Still, she said, that doesn’t mean he can’t “do a lot of damage” to immigrant communities across the country.
“This is not to trivialize the amount of havoc that he can wreak,” Goitein said. “Even if deportations don’t take place at the scale he’s promised, it could still be an unprecedented effort.”
Kendall Coffey, a former U.S. attorney in South Florida, said that while presidents are rarely overturned when they declare national emergencies, using the military to carry out deportations could violate an 1878 law that bars the military from civil law enforcement without the authorization of Congress.
There’s also the logistical challenge of turning U.S. military personnel into de facto border patrol agents, Coffey said.
“Trump believes the national emergency declaration will get him past that, but it’s also a matter of training, logistics, execution. It’s one thing to say there are millions of potentially deportable people in this country, but locating them… and rounding up everybody is immensely complex.”
Beyond the legal challenges, some experts have cast doubts that Trump can carry out mass deportations at all because the immigration system has been chronically underfunded for years.
Coffey said that while Trump and the Republican-controlled Congress could still do “quite a lot” when it comes to carrying out his deportation plans, deploying the military would pose numerous legal and operational challenges.
“It’s very unclear how this gets executed at the operational level. It’s far from cut and dry,” he said. “We’re going to see, I think, that while both Houses are Republican, they’re filled with elected officials who have their own responsibilities to their constituents, to the Constitution and to the nation.”
But Gomez told the Herald that regardless of whether Trump is able to use U.S. Army or National Guard personnel, he would still be able to deport large numbers of people with current immigration enforcement resources, which have also grown under the Biden administration.
That’s especially true if the next Congress allocates extra employees and money to agencies such as Customs and Border Protection and Immigration and Customs Enforcement. He also added that the federal government could optimize a program, known as 287(g), that allows county and state police to perform limited immigration enforcement functions, by bringing more local public safety agencies into the fold.
A ‘disaster’
In places like South Florida, home to large immigrant communities, Gomez said that a mass deportation campaign would create a “social, moral, and economic disaster.” Many people could have immigration relief, such as Temporary Protected Status, stripped away. That would leave them vulnerable to deportation and drive them to hide underground.

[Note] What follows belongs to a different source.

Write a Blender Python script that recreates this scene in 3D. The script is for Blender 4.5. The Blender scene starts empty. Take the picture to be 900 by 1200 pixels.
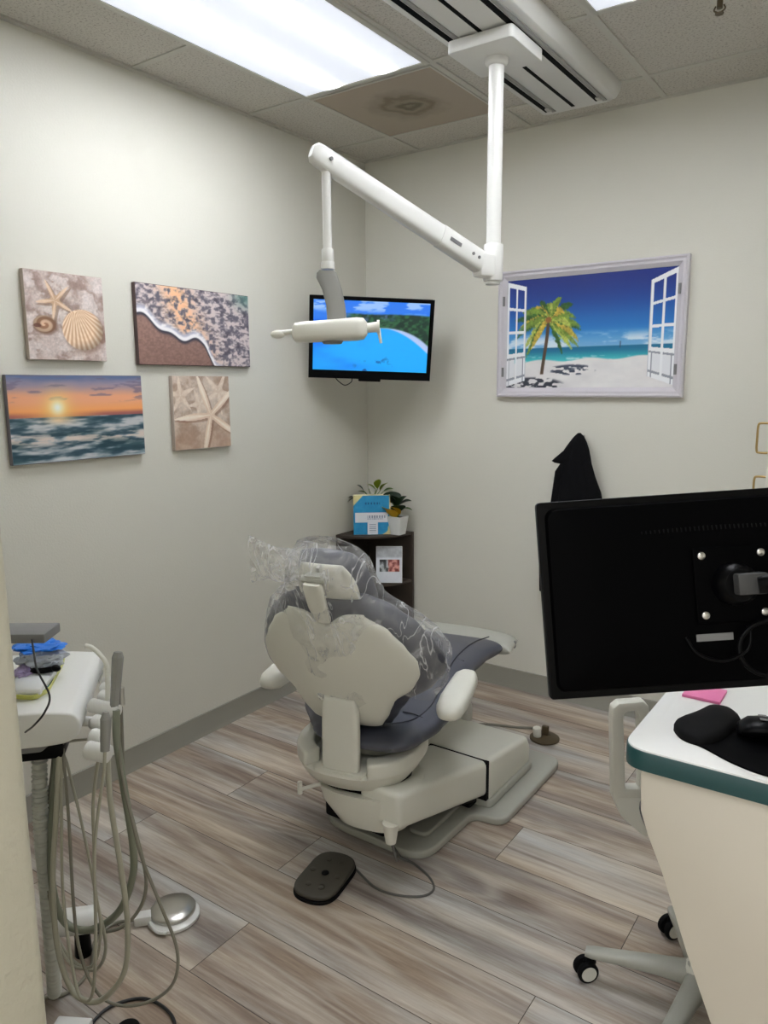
import bpy, bmesh, math, random
import numpy as np
from mathutils import Vector, Matrix, Euler
C = bpy.context.scene.collection
S = bpy.context.scene
PI = math.pi

# ---------------------------------------------------------------- camera
cam = bpy.data.objects.new('camera', bpy.data.cameras.new('camera'))
C.objects.link(cam)
yaw, pitch, roll = -0.6116, -0.1668, -0.0067
fw = Vector((math.sin(yaw) * math.cos(pitch), math.cos(yaw) * math.cos(pitch), math.sin(pitch)))
r0 = Vector((math.cos(yaw), -math.sin(yaw), 0)); u0 = r0.cross(fw)
rr = math.cos(roll) * r0 + math.sin(roll) * u0
uu = -math.sin(roll) * r0 + math.cos(roll) * u0
m = Matrix((rr, uu, -fw)).transposed().to_4x4()
m.translation = Vector((2.5349, -3.4565, 1.5756))
cam.matrix_world = m
cam.data.sensor_fit = 'VERTICAL'; cam.data.sensor_height = 36
cam.data.lens = 879.22 / 1200 * 36
cam.data.clip_start = 0.05
S.camera = cam

# ---------------------------------------------------------------- world, exposure
w = bpy.data.worlds.new('world'); S.world = w; w.use_nodes = True
w.node_tree.nodes['Background'].inputs[0].default_value = (1.0, 0.985, 0.94, 1)
w.node_tree.nodes['Background'].inputs[1].default_value = 1.45
S.view_settings.view_transform = 'Standard'
S.view_settings.look = 'None'
S.view_settings.gamma = 1
S.view_settings.use_curve_mapping = False
S.view_settings.exposure = 0.0
LAMP = 60.0          # strength of the ceiling troffers

# ---------------------------------------------------------------- helpers
def lin(c):
    return tuple((x / 12.92 if x <= .04045 else ((x + .055) / 1.055) ** 2.4) for x in c)
def rgb(r, g, b): return lin((r / 255, g / 255, b / 255)) + (1,)

MATS = {}
def mat(name, col, rough=.5, metal=0, bump=None, mott=0, spec=.5, coat=0, sheen=0):
    if name in MATS: return MATS[name]
    M_ = bpy.data.materials.new(name); M_.use_nodes = True
    nt = M_.node_tree; N = nt.nodes; L = nt.links; b = N['Principled BSDF']
    b.inputs['Base Color'].default_value = col
    b.inputs['Roughness'].default_value = rough; b.inputs['Metallic'].default_value = metal
    b.inputs['Specular IOR Level'].default_value = spec
    b.inputs['Coat Weight'].default_value = coat
    b.inputs['Sheen Weight'].default_value = sheen
    tc = N.new('ShaderNodeTexCoord')
    n2 = N.new('ShaderNodeTexNoise'); n2.inputs['Scale'].default_value = 6; n2.inputs['Detail'].default_value = 3
    L.new(tc.outputs['Object'], n2.inputs['Vector'])
    mx = N.new('ShaderNodeMix'); mx.data_type = 'RGBA'
    k = 1 - (mott or .04)
    mx.inputs['A'].default_value = tuple(x * k for x in col[:3]) + (1,)
    mx.inputs['B'].default_value = col
    L.new(n2.outputs['Fac'], mx.inputs['Factor']); L.new(mx.outputs['Result'], b.inputs['Base Color'])
    if bump:
        n = N.new('ShaderNodeTexNoise'); n.inputs['Scale'].default_value = bump[0]; n.inputs['Detail'].default_value = 3
        L.new(tc.outputs['Object'], n.inputs['Vector'])
        bp = N.new('ShaderNodeBump'); bp.inputs['Strength'].default_value = bump[1]; bp.inputs['Distance'].default_value = bump[2]
        L.new(n.outputs['Fac'], bp.inputs['Height']); L.new(bp.outputs['Normal'], b.inputs['Normal'])
    MATS[name] = M_
    return M_
def emis(name, col, s):
    M_ = bpy.data.materials.new(name); M_.use_nodes = True
    b = M_.node_tree.nodes['Principled BSDF']
    b.inputs['Base Color'].default_value = col
    b.inputs['Emission Color'].default_value = col; b.inputs['Emission Strength'].default_value = s
    return M_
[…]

Even those who voted for Trump in Miami-Dade County, Gomez noted, could also see loved ones and neighbors deported under the policy. U.S. citizens could also get swept up and sent to another country. And the federal government has accidentally deported Americans before, although it appears to be a rare error.

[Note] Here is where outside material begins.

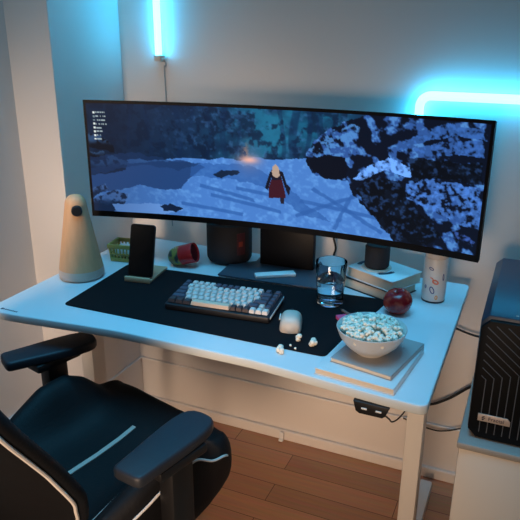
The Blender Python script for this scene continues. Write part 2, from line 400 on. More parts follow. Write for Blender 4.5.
# log, fire
put(inpoly([(0.337, 0.42), (0.364, 0.454), (0.413, 0.448), (0.402, 0.409), (0.353, 0.388)], wx, wy), rgb(18, 36, 62))
fx_, fy_ = [(0.434, 0.56)][0]; d2 = ((s - fx_) * 3.28) ** 2 + (tt - fy_) ** 2
put(np.exp(-d2 / .012) * .55, rgb(120, 120, 150)); put(np.exp(-((s - fx_) * 3.28) ** 2 / .006 - (tt - fy_) ** 2 / .0009) * .95, rgb(240, 176, 160))
put(np.exp(-((s - fx_ + .008) * 3.28) ** 2 / .0006 - (tt - fy_ - .07) ** 2 / .006) * .5 * (n3 > .4), rgb(190, 150, 130))
put(inpoly([(-0.004, 0.503), (0.114, 0.572), (0.244, 0.501), (0.305, 0.504), (0.249, 0.429), (0.139, 0.465), (-0.008, 0.333)], wx, wy) * .6, rgb(24, 50, 92))
# right-hand rocks
hill = inpoly([(0.584, 0.667), (0.609, 0.773), (0.642, 0.863), (0.678, 0.935), (0.74, 1.027), (1.009, 1.048), (1.011, -0.078), (0.819, -0.038), (0.787, 0.099), (0.756, 0.186), (0.699, 0.349), (0.687, 0.463), (0.647, 0.449), (0.607, 0.469), (0.585, 0.565)], wx, wy)
put(hill, rgb(9, 17, 34))
rk = fbm(s * 44 + tt * 6, tt * 13 - s * 10, 21, 4)
lit = hill & (rk > .53); put(lit * sm(.50, .62, rk), rgb(46, 84, 150))
put(hill * sm(.56, .68, rk) * sm(.4, .6, n3), rgb(76, 130, 196))
cl = inpoly([(0.584, 0.667), (0.642, 0.847), (0.695, 0.923), (0.715, 0.88), (0.669, 0.707), (0.61, 0.623)], wx, wy); put(cl * sm(.42, .62, n3) * .9, rgb(74, 130, 196))
dk = inpoly([(0.59, 0.601), (0.625, 0.661), (0.684, 0.646), (0.687, 0.48), (0.637, 0.445), (0.601, 0.502)], wx, wy); put(dk, rgb(8, 14, 28))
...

Economists, business leaders, and scholars have also previously told the Herald that many industries in South Florida are dependent on immigrants. Some, such as agriculture and construction, have higher proportions of undocumented labor. These could see their already-existing worker shortages exacerbated under a mass deportation policy.
READ MORE: Trump’s mass-deportation plan would have big economic consequences for South Florida
The American Civil Liberties Union, which has said that it will challenge any deployment of the military to carry out mass deportations, warned in a statement by Executive Director Anthony Romeo on Tuesday that Trump “will soon have the full power of the U.S. government machinery at his disposal to target and displace immigrants at a scale our nation has never experienced.
“As we ready litigation and create firewalls for freedom across blue states,“ Romero said “we must also sound the alarm that what’s on the horizon will change the very nature of American life for tens of millions of Americans.”